Yeah, the idea is to progress on the different options that we are exploring and to make a decision in the coming quarters.
So, definitely over the next two quarters, or is that we just can't say more?
In the next quarters, in the course of this year.
Okay, thank you. And then the second question is just on the reimbursements of debt that you have in the course of the next 12 months. So, what I see in your annual report is I have a term loan facility of EUR 218 million, installment loan facility of EUR 25 million, and Schuldschein for EUR 105 million. So, the sum of this is actually EUR 350 million. So, I'd just like to understand why the figure you gave is different, is a bit lower. Is the term loan facility lower, or what's moved there? Thanks.
Yeah, so we started reimbursing the term loan for around EUR 65 million over the last quarter. So that's why we're talking about a lower amount. And so that's why our short-term debt within a year in total is around EUR 274 million.
Excellent. Thank you very much for this detail.
Thank you.
Thank you.
Y ou're welcome.
Thank you. Your next question comes from the line of Nick Dempsey from Barclays. Please go ahead.
Yeah, just one quick follow-up. When we're thinking now about the slate for FY26, is it possible for you to tell us whether you have at least more than one AAA game unannounced that we can start to build into our modeling for the year to end March 2026?
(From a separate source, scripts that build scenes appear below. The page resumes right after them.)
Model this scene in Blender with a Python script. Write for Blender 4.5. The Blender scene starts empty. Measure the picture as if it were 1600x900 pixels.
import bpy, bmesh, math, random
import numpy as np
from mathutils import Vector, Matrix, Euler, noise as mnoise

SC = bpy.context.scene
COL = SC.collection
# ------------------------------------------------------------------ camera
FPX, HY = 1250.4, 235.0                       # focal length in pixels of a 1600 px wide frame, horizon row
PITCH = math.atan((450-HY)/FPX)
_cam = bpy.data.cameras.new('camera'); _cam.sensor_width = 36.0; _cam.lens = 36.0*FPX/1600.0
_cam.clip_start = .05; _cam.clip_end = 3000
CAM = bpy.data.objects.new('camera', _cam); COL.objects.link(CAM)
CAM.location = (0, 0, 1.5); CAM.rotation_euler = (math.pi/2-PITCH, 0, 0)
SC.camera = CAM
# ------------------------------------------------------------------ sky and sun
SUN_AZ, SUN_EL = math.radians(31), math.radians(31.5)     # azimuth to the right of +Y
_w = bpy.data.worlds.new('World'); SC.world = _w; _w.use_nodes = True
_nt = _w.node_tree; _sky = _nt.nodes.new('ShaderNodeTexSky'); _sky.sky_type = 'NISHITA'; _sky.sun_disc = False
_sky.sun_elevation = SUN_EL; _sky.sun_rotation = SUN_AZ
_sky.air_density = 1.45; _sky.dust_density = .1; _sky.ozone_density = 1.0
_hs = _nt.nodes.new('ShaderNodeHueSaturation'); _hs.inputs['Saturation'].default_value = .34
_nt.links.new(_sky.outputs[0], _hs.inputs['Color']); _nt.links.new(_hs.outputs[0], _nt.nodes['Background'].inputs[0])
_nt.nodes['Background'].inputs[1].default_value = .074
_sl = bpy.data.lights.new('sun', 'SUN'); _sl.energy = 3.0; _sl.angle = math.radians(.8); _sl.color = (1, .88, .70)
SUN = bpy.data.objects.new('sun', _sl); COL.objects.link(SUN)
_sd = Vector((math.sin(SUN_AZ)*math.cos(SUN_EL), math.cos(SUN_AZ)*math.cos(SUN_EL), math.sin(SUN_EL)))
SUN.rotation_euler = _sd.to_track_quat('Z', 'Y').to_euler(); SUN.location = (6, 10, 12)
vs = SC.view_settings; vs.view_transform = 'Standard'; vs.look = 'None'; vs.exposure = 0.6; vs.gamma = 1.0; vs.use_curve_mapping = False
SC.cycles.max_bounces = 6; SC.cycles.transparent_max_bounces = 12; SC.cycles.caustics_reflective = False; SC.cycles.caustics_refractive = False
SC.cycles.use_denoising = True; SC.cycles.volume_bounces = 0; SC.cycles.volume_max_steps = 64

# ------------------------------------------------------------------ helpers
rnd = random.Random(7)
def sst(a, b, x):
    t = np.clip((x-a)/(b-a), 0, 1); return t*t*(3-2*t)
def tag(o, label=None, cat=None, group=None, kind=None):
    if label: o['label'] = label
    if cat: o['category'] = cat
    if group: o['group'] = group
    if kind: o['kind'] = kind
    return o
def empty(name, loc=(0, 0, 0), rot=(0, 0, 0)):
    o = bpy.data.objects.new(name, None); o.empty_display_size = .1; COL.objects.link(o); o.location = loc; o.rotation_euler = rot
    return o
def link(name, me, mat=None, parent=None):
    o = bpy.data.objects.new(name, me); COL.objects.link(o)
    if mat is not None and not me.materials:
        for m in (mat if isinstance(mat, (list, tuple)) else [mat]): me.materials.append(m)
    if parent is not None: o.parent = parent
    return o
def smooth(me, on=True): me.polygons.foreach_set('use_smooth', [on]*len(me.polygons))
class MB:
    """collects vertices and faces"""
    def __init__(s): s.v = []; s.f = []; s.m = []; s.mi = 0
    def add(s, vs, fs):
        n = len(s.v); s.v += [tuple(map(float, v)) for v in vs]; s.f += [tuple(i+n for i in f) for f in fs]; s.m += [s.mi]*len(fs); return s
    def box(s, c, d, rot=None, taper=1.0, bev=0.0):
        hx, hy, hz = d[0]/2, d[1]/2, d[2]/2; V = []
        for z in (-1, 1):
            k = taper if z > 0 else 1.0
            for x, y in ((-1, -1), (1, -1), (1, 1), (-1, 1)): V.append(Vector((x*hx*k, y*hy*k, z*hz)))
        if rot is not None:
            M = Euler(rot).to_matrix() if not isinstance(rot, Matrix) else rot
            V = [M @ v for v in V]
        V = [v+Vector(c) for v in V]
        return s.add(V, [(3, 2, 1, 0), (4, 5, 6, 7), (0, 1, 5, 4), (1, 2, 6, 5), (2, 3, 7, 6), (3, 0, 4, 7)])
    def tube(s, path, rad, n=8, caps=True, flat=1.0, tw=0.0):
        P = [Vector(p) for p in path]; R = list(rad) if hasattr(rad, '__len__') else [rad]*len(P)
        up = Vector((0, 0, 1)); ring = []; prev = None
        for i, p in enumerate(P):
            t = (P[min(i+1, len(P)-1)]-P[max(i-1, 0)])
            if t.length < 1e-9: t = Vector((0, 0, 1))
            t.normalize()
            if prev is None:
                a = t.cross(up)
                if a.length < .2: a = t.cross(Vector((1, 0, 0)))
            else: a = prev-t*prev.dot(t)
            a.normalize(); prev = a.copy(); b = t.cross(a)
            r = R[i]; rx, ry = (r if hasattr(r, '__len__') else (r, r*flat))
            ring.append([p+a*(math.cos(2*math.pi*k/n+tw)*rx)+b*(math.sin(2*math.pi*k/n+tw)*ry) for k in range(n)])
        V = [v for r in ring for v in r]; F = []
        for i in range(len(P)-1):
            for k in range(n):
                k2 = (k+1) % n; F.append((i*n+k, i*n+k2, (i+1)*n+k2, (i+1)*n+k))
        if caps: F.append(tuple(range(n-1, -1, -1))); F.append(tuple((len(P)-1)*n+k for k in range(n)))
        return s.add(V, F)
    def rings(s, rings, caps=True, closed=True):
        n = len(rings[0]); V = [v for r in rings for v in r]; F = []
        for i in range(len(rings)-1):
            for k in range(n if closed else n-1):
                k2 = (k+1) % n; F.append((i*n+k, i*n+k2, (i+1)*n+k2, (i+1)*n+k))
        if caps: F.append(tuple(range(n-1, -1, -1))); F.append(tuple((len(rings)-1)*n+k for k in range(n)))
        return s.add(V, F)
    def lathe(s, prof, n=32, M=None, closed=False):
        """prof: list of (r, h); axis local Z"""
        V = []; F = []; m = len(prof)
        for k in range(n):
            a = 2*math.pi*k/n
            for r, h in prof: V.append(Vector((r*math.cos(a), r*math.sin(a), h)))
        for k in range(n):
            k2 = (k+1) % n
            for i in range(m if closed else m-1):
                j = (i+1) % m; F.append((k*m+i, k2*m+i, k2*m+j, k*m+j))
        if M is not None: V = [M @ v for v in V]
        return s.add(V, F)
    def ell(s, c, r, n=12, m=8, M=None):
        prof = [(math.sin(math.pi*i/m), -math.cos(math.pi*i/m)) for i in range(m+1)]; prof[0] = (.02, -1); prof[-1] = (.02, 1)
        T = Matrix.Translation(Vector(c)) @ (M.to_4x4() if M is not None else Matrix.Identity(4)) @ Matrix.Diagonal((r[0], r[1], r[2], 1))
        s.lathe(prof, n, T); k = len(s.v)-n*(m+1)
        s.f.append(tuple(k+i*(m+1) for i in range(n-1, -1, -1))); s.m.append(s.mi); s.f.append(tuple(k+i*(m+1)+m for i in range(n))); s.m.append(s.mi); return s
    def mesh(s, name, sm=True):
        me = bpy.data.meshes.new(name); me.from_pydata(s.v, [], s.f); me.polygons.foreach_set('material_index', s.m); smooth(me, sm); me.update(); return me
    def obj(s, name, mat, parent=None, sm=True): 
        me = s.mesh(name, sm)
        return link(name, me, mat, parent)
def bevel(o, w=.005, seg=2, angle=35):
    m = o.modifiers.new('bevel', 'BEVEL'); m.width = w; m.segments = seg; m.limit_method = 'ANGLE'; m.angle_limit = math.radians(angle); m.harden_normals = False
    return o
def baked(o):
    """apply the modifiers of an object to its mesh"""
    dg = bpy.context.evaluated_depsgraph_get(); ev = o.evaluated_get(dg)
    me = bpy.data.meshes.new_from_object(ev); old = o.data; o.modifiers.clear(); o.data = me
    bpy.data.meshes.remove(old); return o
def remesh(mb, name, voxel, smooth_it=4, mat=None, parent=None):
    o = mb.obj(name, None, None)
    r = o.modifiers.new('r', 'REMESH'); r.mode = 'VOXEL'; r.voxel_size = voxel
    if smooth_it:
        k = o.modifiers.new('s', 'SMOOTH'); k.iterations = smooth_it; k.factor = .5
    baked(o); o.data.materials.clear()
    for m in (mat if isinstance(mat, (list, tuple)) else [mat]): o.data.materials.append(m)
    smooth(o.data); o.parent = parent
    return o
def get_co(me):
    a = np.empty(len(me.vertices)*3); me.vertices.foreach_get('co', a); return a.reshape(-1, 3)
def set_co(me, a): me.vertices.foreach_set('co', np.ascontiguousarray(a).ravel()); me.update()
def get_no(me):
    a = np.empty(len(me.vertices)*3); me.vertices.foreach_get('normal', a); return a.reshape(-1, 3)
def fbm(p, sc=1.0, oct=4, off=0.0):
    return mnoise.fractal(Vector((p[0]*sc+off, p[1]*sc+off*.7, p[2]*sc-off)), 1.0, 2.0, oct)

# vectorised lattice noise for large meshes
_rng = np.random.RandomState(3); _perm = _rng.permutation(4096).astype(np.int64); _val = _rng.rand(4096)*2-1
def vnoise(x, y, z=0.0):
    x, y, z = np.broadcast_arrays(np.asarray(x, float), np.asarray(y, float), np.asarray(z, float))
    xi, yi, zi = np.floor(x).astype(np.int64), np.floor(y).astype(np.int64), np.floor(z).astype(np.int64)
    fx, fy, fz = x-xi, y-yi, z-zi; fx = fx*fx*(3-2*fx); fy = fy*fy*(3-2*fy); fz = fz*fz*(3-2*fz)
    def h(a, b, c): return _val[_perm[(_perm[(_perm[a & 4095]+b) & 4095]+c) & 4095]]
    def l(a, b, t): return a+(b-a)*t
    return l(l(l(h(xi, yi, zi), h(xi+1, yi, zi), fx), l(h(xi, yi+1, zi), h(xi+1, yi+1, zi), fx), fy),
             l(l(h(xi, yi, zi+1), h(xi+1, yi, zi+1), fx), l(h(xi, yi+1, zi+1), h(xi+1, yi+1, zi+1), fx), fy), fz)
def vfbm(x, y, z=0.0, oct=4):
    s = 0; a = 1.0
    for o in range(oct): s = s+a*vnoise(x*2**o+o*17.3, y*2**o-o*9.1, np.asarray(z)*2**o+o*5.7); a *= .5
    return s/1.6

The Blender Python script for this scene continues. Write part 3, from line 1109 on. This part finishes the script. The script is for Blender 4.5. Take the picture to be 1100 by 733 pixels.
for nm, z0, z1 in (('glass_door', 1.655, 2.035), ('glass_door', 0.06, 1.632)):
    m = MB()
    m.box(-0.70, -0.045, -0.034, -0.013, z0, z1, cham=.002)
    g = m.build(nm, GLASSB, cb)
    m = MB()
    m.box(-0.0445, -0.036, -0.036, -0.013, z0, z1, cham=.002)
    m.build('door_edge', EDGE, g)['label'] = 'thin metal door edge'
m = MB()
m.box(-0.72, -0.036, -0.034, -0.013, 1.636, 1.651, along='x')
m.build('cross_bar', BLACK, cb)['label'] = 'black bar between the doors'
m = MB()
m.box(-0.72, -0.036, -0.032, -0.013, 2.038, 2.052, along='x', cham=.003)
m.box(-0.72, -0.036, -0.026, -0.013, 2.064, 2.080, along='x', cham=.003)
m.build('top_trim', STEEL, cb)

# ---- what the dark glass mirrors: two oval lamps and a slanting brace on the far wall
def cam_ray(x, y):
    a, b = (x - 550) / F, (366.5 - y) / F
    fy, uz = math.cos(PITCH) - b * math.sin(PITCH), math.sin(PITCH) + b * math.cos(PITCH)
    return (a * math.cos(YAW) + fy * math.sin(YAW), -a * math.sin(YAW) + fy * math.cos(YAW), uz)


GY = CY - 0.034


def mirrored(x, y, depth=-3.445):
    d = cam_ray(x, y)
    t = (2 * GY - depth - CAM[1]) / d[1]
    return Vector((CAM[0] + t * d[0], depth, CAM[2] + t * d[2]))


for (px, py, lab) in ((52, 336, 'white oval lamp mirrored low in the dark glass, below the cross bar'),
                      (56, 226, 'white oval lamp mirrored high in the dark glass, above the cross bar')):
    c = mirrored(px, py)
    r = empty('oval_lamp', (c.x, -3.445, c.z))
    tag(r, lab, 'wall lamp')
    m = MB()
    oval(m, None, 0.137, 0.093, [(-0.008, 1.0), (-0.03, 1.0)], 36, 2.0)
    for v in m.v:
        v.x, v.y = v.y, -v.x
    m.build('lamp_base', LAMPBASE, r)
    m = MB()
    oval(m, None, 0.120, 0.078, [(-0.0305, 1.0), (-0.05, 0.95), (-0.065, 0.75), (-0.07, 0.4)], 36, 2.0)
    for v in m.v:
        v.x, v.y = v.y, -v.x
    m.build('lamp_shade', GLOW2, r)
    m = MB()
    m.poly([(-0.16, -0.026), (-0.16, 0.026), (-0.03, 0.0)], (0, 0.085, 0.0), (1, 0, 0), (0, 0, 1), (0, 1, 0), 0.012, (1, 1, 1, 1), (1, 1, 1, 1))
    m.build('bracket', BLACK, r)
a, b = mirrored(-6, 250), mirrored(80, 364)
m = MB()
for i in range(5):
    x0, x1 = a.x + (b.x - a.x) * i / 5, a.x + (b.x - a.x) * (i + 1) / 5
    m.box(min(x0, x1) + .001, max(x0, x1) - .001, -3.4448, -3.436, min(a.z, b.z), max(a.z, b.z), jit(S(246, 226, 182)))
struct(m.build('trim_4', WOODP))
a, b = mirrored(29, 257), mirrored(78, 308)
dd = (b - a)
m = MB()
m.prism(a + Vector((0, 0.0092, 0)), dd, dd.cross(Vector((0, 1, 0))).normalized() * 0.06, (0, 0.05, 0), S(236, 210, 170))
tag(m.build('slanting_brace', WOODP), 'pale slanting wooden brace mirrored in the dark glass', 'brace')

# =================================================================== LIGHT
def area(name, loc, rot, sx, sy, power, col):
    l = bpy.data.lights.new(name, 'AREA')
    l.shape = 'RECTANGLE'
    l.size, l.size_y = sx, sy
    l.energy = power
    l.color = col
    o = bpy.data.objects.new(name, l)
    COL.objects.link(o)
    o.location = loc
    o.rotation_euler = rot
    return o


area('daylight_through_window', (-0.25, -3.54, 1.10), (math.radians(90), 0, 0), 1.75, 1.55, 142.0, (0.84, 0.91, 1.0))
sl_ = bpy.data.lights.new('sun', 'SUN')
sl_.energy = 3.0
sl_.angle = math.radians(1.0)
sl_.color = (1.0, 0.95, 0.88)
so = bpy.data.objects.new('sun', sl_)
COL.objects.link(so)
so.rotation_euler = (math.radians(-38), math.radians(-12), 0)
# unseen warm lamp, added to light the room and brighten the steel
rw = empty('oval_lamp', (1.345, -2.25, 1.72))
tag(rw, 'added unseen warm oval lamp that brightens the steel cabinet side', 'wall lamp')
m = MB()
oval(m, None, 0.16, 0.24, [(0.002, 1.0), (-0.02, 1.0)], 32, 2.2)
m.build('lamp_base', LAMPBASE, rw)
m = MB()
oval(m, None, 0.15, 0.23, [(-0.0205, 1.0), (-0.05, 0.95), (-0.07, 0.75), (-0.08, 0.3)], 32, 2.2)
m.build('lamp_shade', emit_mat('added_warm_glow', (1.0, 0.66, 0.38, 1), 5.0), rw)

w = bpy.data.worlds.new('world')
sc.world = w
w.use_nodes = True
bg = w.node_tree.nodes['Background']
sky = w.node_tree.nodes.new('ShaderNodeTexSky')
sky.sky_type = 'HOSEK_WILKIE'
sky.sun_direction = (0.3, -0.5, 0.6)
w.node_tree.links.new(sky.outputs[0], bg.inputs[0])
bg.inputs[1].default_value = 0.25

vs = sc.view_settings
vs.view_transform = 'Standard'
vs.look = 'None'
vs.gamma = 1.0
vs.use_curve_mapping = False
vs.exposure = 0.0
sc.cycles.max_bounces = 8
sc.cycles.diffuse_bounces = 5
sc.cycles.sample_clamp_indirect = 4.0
So, Nick, it's too early to give you a mock-up on this. We'll share with you where we are by May. What we said already is that, again, we have strong plans for the Rainbow Six brand across all platforms. We should get the benefit of strong sales from AC Shadows. We said two years and a half ago that we'll come with high-quality paid content going to market on the AC franchise. And we already announced the launch of Anno 117: Pax Romana that is a very promising strategy game. More to be said by May.
Thank you.
Thank you. I will now hand the call back for closing remarks.
Okay, thank you very much for all your questions, and have a good day or a good evening.
Thank you. This concludes today's conference call. Thank you for participating. You may now disconnect.